Questo è il motivo per cui sono falliti i tentativi di ricondurre ad una qualche unità le diversità politiche”. Lei cosa pensa di questa analisi?

è un’analisi che reca in sé e induce anche nel lettore un’amara consapevolezza. Ma credo sia un’analisi realistica. E di realismo ne abbiamo davvero bisogno, in questi anni in cui, per tenere viva la presenza pubblica dei cattolici e per tenerla viva particolarmente nel campo della politica, sembra quasi che ogni volta si sia condannati a ricominciare daccapo. Peraltro, un consapevole ancorché amaro realismo è il solo modo per non restare impantanati nel rimpianto più o meno giustificato, o non scivolare verso inconcludenti irenismi. è anche il modo indispensabile – come dimostra proprio l’Appello politico agli Italiani promosso dall’Osservatorio Internazionale Cardinale Van Thuân sulla Dottrina sociale della Chiesa – per cercare di smuovere le intelligenze e ridestare, soprattutto fra i giovani, interesse e un po’ di entusiasmo per la ‘cosa pubblica’.

Una delle caratteristiche più evidenti dello svuotamento della “democrazia della tarda età” è il sempre più evidente prevalere delle regole, delle costituzioni scritte e della giurisdizione sul diritto naturale e su quella che San Tommaso chiamava “potestas populi”. Si tratta del riaffermarsi egemonico del “positivismo giuridico”. Vorremmo allora chiederle: il “positivismo giuridico” va annoverato tra i sintomi più evidenti della crisi della tarda democrazia, ovvero lo si può considerare, addirittura, una delle cause culturali profonde di questa stessa crisi?
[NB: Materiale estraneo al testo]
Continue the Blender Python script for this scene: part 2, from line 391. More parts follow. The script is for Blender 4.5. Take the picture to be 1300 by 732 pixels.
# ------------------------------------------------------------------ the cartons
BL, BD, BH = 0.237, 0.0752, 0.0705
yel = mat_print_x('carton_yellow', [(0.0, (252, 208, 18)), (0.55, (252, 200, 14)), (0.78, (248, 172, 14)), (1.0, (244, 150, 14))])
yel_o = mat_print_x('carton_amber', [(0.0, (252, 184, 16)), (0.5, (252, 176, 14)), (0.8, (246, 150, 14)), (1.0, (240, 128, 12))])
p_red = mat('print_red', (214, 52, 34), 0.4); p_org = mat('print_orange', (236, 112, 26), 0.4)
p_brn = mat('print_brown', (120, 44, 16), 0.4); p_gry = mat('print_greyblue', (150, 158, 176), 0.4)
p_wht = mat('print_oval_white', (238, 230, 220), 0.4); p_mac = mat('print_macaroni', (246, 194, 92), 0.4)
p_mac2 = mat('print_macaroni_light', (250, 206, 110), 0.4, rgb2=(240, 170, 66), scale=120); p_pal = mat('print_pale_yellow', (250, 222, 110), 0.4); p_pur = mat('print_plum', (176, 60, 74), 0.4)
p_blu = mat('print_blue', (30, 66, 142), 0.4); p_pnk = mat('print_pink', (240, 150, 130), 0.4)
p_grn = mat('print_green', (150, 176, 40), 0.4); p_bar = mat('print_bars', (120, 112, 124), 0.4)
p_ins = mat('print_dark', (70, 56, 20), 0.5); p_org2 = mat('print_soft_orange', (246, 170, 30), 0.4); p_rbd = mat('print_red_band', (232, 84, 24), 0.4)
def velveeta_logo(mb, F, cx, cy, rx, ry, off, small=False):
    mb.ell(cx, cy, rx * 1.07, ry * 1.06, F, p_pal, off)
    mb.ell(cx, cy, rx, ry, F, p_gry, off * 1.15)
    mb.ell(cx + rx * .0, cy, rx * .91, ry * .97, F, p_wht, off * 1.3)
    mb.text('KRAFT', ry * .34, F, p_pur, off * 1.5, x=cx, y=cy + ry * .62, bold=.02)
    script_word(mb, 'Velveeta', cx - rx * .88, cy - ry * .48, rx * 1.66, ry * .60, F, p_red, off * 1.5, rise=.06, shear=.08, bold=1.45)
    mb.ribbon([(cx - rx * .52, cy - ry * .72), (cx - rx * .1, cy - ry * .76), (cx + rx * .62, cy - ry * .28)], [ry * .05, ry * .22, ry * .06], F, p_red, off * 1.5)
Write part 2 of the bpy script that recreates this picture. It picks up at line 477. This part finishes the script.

Non ho una conoscenza del positivismo giuridico così approfondita, da consentirmi valutazioni precise dei percorsi, lineari o invece deviati, da esso compiuti nella sua ormai lunga esistenza dottrinale, sino ai nostri giorni. Mi limito pertanto ad alcune considerazioni, sottolineando come vi sia certamente una serie di nessi e interdipendenze che legano l’eccesso smodato e ormai insostenibile di ‘regole’ e ‘regolette’ (basti pensare all’ipertrofia legislativa di tutti i centri – nazionali, regionali, europei – di produzione delle decisioni pubbliche, oltre che a quella burocratica dei regolamenti) con l’oggettivo e progressivo indebolimento della radicata e diffusa convinzione, secondo cui il diritto naturale non solo esiste, ma è anche, in ogni circostanza e per tutti, efficace. Tale indebolimento, come noto, è in atto da secoli, e le sue origini sono del tutto evidenti già nei primi decenni del secolo XVII con Grozio. Sotto la spinta di quella che comunemente chiamiamo ‘secolarizzazione’, soprattutto dal tardo Ottocento in poi, se il diritto naturale sembra cedere definitivamente il passo all’irrefrenabile produzione di norme ‘giuridico-politiche’ e alla loro effettualità, avanza anche quel ‘relativismo’ (o ‘politeismo’) dei valori, che sempre più caratterizzerà la vita sociale, economica e politica dell’Europa intera. In questo senso, questi lunghi processi della storia sono certamente fra le cause, in primo luogo ‘culturali’, della situazione in cui oggi viviamo, sentendoci incapaci di far fronte ai cambiamenti o pericolosamente vulnerabili rispetto alle loro conseguenze.
Su un punto vorrei però richiamare l’attenzione, anche per esprimere il mio convincimento che il diritto naturale è tutt’altro che morto. E il punto è questo.
Proprio perché, per una folla di segnali, il futuro incombente si preannuncia attraversato – nel sistema globalizzato, in ciascun sistema politico, nelle ‘tarde democrazie’ – da ineguaglianze crescenti e da un correlato grado di conflittualità, è illusorio e pericoloso ritenere che l’effettualità delle ‘regole’ basti a disciplinare, o a prevenire adeguatamente, ineguaglianze e conflitti sociali o economici. Tutta una storia più che bimillenaria ci insegna infatti che solo il diritto naturale ha saputo essere, oltre che lo scudo dell’eguaglianza, il principale fattore di promozione della socievolezza (e ‘sociabilità’) fra gruppi umani, grandi collettività, sistemi politico-istituzionali e culturali al tramonto, o invece agli inizi di un nuovo cammino, di una nuova e migliore stagione.